The group’s current order book stands at R12.5-billion and is dominated by mining, energy, property, and roads contracts, including a toll-road project in Senegal, which is expected to reach financial close in the coming months.

“We are also working on one or two airports to replace the St Helena project in the next two years and I believe the company will be successful on those as well.”

But besides the airport prospects, Heyns, who will begin handing over to Hughes from May 1, is also increasingly sanguine about prospects for increased workflow both in South Africa and the rest of Africa.

“We have submitted tenders valued at R10-billion in the first three months of this year, with total awards of R1-billion materialising,” he reports, adding that he anticipates a pick up in activity after South Africa’s May 7 election.

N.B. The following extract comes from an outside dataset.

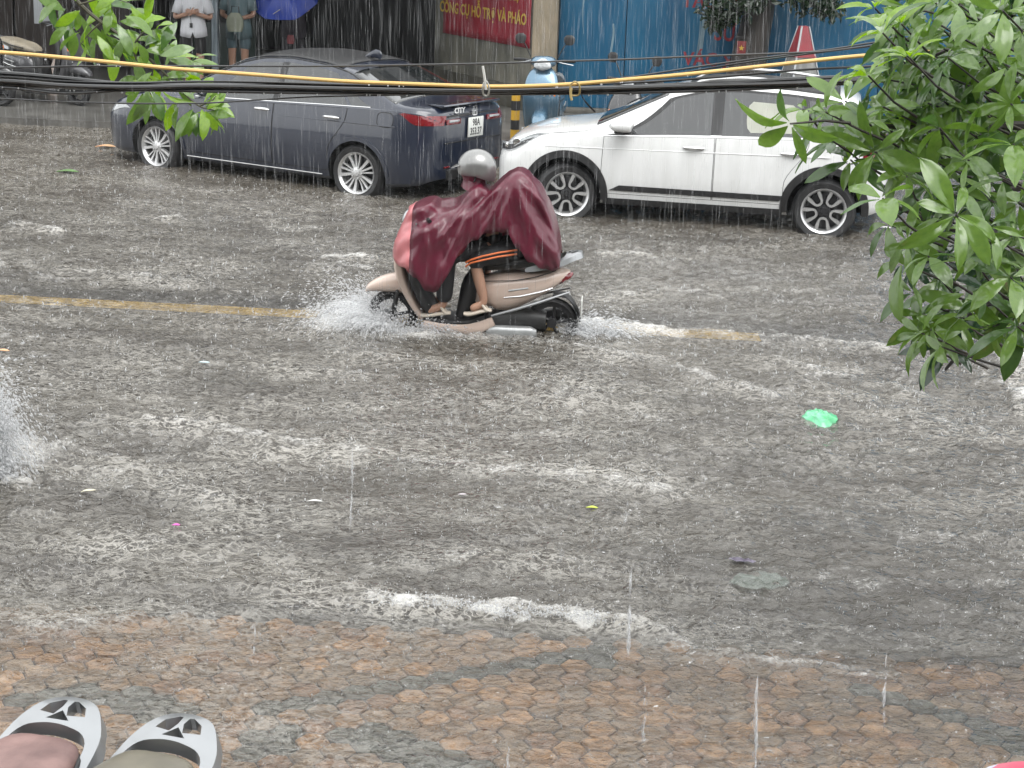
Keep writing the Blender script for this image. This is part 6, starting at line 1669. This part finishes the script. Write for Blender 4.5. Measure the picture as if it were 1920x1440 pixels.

But selective tendering remains a strategic driver for a company that is still recovering from some lossmaking contracts and rebuilding balance-sheet stability, following a high-debt period.

The group managed to reduce its debt to R426.4-million in 2013, from R890.4-million a year earlier. It also returned to profitability for the year to December 31, 2013, reporting a net profit after tax from continuing operations of R100.5-million, up from a net loss of R196.1-million in 2012.

“There are some very exciting projects that we are targeting and we are poised for organic growth throughout the African continent,” Heyns concludes.